Notices of Hearing & Temporary Orders

MARGUERITE MARIE FRANCE MARINUS [Sec. 161]

BCSECCOM #:
Document Type:
Sec. 161
Published Date:
1999-10-29
Effective Date:
1999-10-26
Details:


IN THE MATTER OF THE SECURITIES ACT
R.S.B.C. 1996, c. 418

AND

IN THE MATTER OF MARGUERITE MARIE FRANCE MARINUS


Order Under Section 161


1. WHEREAS an Agreed Statement of Facts and Undertaking was executed by Marguerite Marie France Marinus (“Marinus”) and the Executive Director, a copy of which is attached hereto as Schedule “A”;

2. NOW THEREFORE, the Executive Director, considering that it would be in the public interest to do so, orders, BY CONSENT, that:
      2.1 under section 161(1)(c) of the Securities Act, R.S.B.C. 1996, c. 418 (the “Act”) the exemptions described in sections 45 to 47, except 45(2)(7), 74, 75, 98 or 99 of the Act do not apply to Marinus;

      2.2 under section 161(1)(b) of the Act, Marinus resign any position she holds as a director or officer of any reporting issuer and that she is prohibited from becoming or acting as a director or officer of any reporting issuer; and

      2.3 under section 161(1)(d) of the Act, Marinus is prohibited from engaging in investor relations activities

      for a period of three years from the date of this Order.


DATED at Vancouver, British Columbia, on October 26, 1999.




                          Steve Wilson
                          Executive Director


Schedule “A”
IN THE MATTER OF THE SECURITIES ACT
R.S.B.C. 1996, c. 418

AND

IN THE MATTER OF MARGUERITE MARIE FRANCE MARINUS


Agreed Statement of Facts and Undertaking

The following agreement has been reached between Marguerite Marie France Marinus (“Marinus”) and the Executive Director:

1. As the basis for the order and undertaking referred to below, Marinus acknowledges the following facts as correct:
      1.1 Marinus is a resident of British Columbia and has previously been registered, until April 16, 1998, as a registered representative restricted to mutual funds under the Securities Act, R.S.B.C. 1996, c. 418 (the “Act”).
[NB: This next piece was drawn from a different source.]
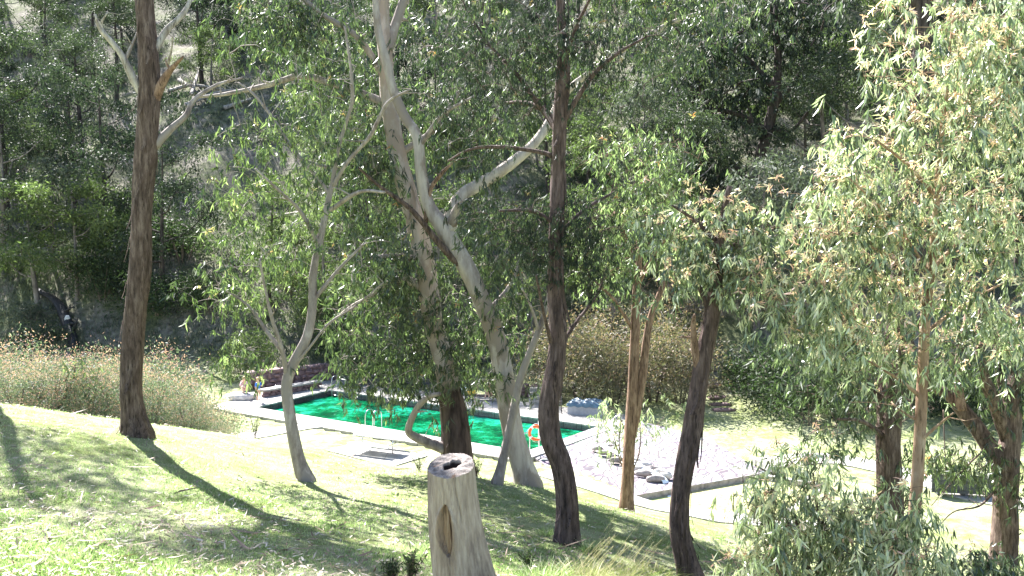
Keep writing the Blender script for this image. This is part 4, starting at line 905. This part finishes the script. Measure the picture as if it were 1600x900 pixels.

Since April 16, 1998, Marinus has not been registered in any capacity;

      1.2 COI Cellular One Inc. (“COI”) was incorporated under the laws of British Columbia on February 15, 1990. COI is neither a reporting issuer or exchange issuer;
      1.3 during or about the period September 1997 to September 1998, approximately $400,000 was raised for COI from at least 70 investors, in British Columbia and elsewhere, through the combined efforts of Marinus and others;
      1.4 the money was raised by way of distribution of shares in COI to investors;

      1.5 by participating in this distribution, Marinus contravened sections 34 and 61 of the Act, because:

          1.5.1 she was not, at the material time, registered to trade under the Act;

          1.5.2 the investors in COI did not receive a prospectus or an offering memorandum in respect of the investments; and

          1.5.3 no exemption was available to Marinus in respect of this distribution;
      1.6. Marinus represents that she derived no financial benefit from this distribution and lost approximately $ 80, 000 as a result thereof; and

      1.7. Marinus cooperated fully with staff of the Commission.
2. Marinus consents to an order (the “Order”) by the Executive Director that:
      2.1 under section 161(1)(c) of the Act, the exemptions described in sections 45 to 47, except 45(2)(7), 74, 75, 98 or 99 of the Act do not apply to Marinus;

      2.2 under section 161(1)(b) of the Act, Marinus resign any position she holds as a director or officer of any reporting issuer and that she is prohibited from becoming or acting as a director or officer of any reporting issuer; and

      2.3 under section 161(1)(d) of the Act, Marinus is prohibited from engaging in investor relations activities

      for a period of three years from the date of the Order.

3. Marinus agrees not to apply for registration in any capacity under the Act for a period of three years from the date of this agreement.

4. Marinus waives any right she may have, under the Act or otherwise, to a hearing, hearing and review, judicial review or appeal related to, in connection with or incidental to this agreement and any related orders.


      DATED at Vancouver, British Columbia, on October 19, 1999.

“John Porges” )
Witness Signature )
John Porges )
Witness Name (Please Print) )
865 Hornby Street ) “Marguerite Marie France Marinus”
Vancouver, BC )
Address )
Manager, Investigations, BCSC )
Occupation )



DATED at Vancouver, British Columbia, on October 26, 1999.